Di sisi lain, Syarif mengemukakan, usia yang sudah melewati batas 56 tahun nyaris 11% hingga 15%. “Setiap unit SKPD ada sekitar enam hingga delapan orang yang tereliminasi gara-gara (batas maksimal) usia,” tuturnya.
Syarif menjelaskan, adanya pekerja yang sudah tua menjadi PJLP akibat saat pertama kali rekrutmen akhir 2014, sepi peminat. Selain tak ada batasan usia, kala itu lulusan SD juga bisa mendaftar.
“Dua tahun terakhir karena pekerjaan sulit, jadi rebutan banyak orang,” ujarnya.
Dasar Heru yang mengacu Undang-Undang Ketenagakerjaan terkait batas usia, sebut Syarif, keliru. “Kalau (mengacu) UU Ketenagakerjaan, mereka (PJLP) boleh bikin serikat,” ucapnya.

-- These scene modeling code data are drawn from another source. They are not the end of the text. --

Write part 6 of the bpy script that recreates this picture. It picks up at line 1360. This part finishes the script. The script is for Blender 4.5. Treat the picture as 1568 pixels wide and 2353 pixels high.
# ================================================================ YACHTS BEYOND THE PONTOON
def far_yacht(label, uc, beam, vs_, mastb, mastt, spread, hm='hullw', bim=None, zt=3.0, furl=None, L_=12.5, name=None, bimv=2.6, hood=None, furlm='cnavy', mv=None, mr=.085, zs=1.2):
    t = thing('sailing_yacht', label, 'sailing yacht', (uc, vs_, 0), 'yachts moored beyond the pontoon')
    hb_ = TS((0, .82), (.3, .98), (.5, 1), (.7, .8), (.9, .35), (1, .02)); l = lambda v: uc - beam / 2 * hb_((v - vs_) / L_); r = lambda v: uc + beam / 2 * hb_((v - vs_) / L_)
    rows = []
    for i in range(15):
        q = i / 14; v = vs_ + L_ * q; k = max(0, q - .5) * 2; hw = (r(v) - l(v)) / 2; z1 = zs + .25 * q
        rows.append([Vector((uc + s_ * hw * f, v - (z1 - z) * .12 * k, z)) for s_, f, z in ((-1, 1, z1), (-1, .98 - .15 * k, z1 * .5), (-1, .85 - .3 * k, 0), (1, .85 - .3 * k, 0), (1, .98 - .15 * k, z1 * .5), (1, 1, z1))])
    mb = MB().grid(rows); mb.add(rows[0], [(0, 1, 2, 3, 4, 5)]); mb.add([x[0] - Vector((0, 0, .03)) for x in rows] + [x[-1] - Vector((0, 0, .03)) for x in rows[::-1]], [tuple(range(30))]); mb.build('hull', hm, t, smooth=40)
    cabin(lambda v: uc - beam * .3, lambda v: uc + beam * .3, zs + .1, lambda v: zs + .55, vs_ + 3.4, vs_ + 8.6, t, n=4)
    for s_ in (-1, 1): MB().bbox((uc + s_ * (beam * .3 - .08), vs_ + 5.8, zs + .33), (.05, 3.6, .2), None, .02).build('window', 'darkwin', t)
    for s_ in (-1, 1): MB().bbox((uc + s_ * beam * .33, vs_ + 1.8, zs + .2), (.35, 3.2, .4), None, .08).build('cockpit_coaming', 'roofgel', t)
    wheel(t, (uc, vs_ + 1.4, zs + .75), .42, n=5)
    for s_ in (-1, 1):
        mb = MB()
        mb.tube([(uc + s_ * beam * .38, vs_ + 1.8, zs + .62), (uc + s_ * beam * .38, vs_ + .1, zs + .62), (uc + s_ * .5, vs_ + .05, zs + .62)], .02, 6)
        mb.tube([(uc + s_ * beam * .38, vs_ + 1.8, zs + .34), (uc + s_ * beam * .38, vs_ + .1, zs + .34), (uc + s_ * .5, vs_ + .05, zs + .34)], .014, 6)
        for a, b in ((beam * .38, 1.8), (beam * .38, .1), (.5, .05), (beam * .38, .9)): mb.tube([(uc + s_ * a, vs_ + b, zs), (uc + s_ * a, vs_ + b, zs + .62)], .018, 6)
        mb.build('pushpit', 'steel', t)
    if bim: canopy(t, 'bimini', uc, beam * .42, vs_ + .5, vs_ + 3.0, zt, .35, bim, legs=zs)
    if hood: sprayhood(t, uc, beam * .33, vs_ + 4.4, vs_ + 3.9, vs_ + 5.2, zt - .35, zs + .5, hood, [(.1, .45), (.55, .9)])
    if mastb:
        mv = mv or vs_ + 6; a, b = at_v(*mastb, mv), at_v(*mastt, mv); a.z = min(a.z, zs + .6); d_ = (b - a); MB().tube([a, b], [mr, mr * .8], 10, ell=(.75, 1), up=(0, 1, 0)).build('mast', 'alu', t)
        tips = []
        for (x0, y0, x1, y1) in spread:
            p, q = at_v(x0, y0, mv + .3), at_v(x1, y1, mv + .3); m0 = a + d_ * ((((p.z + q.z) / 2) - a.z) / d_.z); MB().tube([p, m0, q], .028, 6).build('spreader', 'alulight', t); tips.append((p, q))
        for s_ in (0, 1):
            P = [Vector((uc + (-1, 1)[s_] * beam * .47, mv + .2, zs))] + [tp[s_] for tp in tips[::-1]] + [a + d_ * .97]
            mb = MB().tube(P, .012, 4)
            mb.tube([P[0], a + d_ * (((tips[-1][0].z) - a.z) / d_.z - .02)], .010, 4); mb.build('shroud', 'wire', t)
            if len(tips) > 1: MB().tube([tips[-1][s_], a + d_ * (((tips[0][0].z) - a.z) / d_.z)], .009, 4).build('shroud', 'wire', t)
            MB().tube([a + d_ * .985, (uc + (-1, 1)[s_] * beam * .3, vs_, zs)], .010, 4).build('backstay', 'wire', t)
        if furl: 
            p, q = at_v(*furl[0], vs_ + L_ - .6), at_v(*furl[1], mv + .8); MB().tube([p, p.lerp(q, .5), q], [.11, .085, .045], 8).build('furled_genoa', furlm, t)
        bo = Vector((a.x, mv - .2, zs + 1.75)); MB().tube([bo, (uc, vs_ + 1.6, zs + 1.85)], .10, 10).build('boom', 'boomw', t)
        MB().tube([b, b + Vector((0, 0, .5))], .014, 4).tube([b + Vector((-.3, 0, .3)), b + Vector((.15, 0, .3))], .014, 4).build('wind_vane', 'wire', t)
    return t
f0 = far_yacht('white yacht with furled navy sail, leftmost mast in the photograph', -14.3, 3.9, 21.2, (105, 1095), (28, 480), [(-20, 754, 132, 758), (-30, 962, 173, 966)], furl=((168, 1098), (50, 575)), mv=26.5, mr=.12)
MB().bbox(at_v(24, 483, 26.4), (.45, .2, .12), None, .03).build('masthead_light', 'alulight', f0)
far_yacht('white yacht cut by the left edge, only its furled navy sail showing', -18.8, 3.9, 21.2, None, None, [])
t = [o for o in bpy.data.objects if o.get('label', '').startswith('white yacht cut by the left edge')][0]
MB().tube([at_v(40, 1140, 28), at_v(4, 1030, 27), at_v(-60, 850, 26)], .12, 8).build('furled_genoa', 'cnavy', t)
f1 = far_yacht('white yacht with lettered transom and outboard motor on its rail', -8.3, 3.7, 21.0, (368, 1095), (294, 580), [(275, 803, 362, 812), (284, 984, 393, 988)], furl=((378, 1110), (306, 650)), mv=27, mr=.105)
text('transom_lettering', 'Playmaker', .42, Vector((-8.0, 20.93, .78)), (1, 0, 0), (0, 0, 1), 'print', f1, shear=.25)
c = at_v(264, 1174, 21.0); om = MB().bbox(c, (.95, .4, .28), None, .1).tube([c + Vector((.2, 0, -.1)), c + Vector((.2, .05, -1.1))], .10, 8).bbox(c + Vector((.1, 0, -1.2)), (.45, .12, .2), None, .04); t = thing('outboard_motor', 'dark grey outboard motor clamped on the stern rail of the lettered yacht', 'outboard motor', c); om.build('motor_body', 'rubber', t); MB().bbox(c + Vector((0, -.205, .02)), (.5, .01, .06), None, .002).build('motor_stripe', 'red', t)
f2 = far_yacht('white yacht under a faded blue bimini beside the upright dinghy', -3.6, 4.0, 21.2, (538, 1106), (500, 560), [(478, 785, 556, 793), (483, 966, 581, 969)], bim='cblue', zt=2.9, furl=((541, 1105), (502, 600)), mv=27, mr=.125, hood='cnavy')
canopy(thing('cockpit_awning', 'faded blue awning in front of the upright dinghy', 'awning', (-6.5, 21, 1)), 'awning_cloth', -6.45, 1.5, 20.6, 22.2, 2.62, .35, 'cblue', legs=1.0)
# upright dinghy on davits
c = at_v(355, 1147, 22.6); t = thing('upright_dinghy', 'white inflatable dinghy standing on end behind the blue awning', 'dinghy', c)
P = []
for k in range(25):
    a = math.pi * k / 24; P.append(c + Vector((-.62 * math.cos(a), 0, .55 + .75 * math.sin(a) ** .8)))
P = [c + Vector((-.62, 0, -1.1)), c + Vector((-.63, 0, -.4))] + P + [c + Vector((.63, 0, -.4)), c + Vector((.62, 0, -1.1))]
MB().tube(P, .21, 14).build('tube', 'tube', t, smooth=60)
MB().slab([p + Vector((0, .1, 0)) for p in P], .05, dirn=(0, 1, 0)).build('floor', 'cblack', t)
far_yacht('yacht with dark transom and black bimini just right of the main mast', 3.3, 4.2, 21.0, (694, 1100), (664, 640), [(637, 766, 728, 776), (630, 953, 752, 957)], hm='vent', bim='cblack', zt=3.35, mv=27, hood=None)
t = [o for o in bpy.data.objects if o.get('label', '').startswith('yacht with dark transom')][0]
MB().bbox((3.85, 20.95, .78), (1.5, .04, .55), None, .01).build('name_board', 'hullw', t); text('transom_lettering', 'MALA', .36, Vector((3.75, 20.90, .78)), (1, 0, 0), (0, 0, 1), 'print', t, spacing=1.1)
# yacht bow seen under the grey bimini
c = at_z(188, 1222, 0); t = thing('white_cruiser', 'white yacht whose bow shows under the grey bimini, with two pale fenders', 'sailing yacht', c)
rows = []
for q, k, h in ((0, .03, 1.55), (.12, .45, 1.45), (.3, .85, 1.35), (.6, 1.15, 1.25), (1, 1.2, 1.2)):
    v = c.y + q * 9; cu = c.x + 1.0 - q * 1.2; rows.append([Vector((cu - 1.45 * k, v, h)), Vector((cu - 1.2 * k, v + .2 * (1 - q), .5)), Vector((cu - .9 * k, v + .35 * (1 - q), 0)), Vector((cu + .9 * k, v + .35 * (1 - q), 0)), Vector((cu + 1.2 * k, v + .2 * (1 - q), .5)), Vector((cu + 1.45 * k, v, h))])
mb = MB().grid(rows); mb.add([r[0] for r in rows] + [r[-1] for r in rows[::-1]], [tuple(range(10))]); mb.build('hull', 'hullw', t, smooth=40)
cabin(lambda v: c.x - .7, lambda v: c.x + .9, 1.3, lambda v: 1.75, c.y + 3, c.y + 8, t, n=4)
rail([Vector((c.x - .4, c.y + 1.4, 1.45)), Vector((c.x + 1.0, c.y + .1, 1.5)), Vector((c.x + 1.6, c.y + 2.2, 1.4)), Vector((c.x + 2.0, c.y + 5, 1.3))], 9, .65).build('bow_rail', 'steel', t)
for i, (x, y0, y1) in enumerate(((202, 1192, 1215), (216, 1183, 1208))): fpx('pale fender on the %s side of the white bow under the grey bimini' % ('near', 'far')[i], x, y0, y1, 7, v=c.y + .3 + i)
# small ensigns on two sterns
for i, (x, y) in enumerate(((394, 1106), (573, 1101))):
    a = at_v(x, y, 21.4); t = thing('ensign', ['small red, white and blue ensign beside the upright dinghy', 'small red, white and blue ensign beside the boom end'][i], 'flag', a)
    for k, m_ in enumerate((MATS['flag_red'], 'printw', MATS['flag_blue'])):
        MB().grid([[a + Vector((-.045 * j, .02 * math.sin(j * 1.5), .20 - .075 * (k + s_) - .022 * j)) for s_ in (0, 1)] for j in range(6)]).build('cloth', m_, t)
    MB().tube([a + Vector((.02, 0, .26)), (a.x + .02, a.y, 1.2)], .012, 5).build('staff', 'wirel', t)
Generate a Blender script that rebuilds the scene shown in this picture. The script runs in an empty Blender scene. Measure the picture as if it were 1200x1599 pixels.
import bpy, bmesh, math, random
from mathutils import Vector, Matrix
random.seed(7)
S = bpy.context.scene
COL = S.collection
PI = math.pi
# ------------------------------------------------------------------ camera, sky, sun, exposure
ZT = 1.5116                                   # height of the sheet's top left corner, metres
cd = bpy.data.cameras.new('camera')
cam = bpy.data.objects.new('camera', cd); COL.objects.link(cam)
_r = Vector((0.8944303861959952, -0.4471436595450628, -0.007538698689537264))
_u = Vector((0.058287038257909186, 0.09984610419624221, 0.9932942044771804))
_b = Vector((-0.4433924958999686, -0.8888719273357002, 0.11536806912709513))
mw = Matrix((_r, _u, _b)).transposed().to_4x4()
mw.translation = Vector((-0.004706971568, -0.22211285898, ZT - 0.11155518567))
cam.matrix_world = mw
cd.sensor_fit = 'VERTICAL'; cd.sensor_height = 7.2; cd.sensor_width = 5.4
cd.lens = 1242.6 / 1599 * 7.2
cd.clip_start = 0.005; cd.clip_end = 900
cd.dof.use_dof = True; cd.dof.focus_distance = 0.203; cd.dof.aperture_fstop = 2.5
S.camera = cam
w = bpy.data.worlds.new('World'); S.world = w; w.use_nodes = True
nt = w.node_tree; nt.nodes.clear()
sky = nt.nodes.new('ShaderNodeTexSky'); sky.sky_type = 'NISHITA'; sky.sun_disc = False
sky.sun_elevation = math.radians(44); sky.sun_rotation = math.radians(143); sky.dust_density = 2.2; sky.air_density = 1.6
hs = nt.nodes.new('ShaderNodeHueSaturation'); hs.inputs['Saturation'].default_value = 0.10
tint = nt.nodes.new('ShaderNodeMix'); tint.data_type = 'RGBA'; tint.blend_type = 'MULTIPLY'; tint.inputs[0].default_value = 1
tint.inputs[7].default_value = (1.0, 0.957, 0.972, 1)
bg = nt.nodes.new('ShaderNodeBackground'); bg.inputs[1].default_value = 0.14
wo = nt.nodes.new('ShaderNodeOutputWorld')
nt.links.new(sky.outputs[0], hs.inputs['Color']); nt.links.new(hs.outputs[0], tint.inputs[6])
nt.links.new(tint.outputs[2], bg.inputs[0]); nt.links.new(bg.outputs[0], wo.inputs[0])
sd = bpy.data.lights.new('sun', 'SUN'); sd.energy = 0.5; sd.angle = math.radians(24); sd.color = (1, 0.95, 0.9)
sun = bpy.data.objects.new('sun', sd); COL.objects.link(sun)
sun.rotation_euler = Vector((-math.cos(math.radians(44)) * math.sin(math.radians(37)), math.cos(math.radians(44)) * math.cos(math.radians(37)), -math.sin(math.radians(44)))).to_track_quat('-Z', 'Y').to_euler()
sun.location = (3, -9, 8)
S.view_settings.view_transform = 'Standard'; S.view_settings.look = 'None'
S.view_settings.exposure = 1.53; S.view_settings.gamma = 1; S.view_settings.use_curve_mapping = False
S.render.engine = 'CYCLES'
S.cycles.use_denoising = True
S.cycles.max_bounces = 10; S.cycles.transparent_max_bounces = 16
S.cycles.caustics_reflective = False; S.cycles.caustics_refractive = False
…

PJLP, menurut Syarif, bukan golongan pekerja yang diatur dalam UU Ketenagakerjaan, tetapi pekerja yang dianggap sebagai jasa layanan perorangan dan keahliannya dibutuhkan. Maka, jika PJLP sudah berusia 56 tahun, tetapi masih sehat dan bekerja dengan baik, seharusnya bisa diberikan kesempatan untuk tetap bekerja.
“Kalau saya ambil jalan tengah, 58 tahun (maksimal usia PJLP). Kalau ikutin eselon II kan usia 60 tahun,” kata dia.
“PJLP mau dilihat sebagai apa? Kalau pandangan saya, orang yang dibutuhkan pekerjaannya karena keahliannya. Kalau sakit-sakitan, bolehlah. Jangankan 56 tahun, 50 tahun juga bisa diganti.”
Gembong juga sepakat batas usia 58 tahun. “Tapi (kalau) di atas 58 tahun memang agak berat. Kita harus jujur juga,” ucapnya.
Berbeda dengan Syarif dan Gembong, pengamat kebijakan publik Agus Pambagio justru setuju batasan umur PJLP 56 tahun. Menurutnya, pekerjaan yang dilakukan PJLP termasuk berat. Contohnya, tugas Pasukan Kuning, seperti membetulkan jalan dan trotoar rusak.
“Dengan mesin yang memadatkan (aspal) itu kan ada getarannya, kan berbahaya bisa kecelakaan kerja,” ujarnya, Kamis (24/12).
Atas dasar pekerjaan yang menguras fisik dan berat, serta pertimbangan keselamatan kerja, Agus berpendapat, kebijakan pembatasan usia maksimal bagi PJLP sudah tepat.
“(Pegawai) BUMN dan TNI-Polri juga 56 tahun. Umur 58 tahun (untuk) PNS yang bukan eselon I dan II,” kata Agus.
Kekhawatiran PHK karena memasuki usia pensiun, menurut Agus, janggal. Sebab, pada jenis pekerjaan lain, ketentuan tersebut juga berlaku. Ketentuan batas usia maksimal, katanya, memang dibutuhkan karena PJLP pun perlu regenerasi.
“Kalau sudah selesai, ya sudah. Kan di bawahnya ada. Entah anaknya, saudaranya, tetangganya kan bisa (jadi PJLP),” ucapnya.
“Kalau enggak, nanti yang usia produktif ini enggak bisa kerja dong.”
Agus menyarankan, PJLP yang sudah berusia lebih dari 56 tahun agar bisa direkrut Pemprov DKI Jakarta untuk melakukan pekerjaan yang tak terlalu mengandalkan fisik. Misalnya, menjaga parkir. Selain itu, bisa pula diberikan pelatihan dan bantuan modal untuk menjalankan UMKM.
“Ya, kredit Rp10 jutaan yang tidak usah berharap kembali. Dia (PJLP yang pensiun) jualan apa kek, kan bisa. Itu yang harus dipikirkan oleh gubernur,” ucap Agus.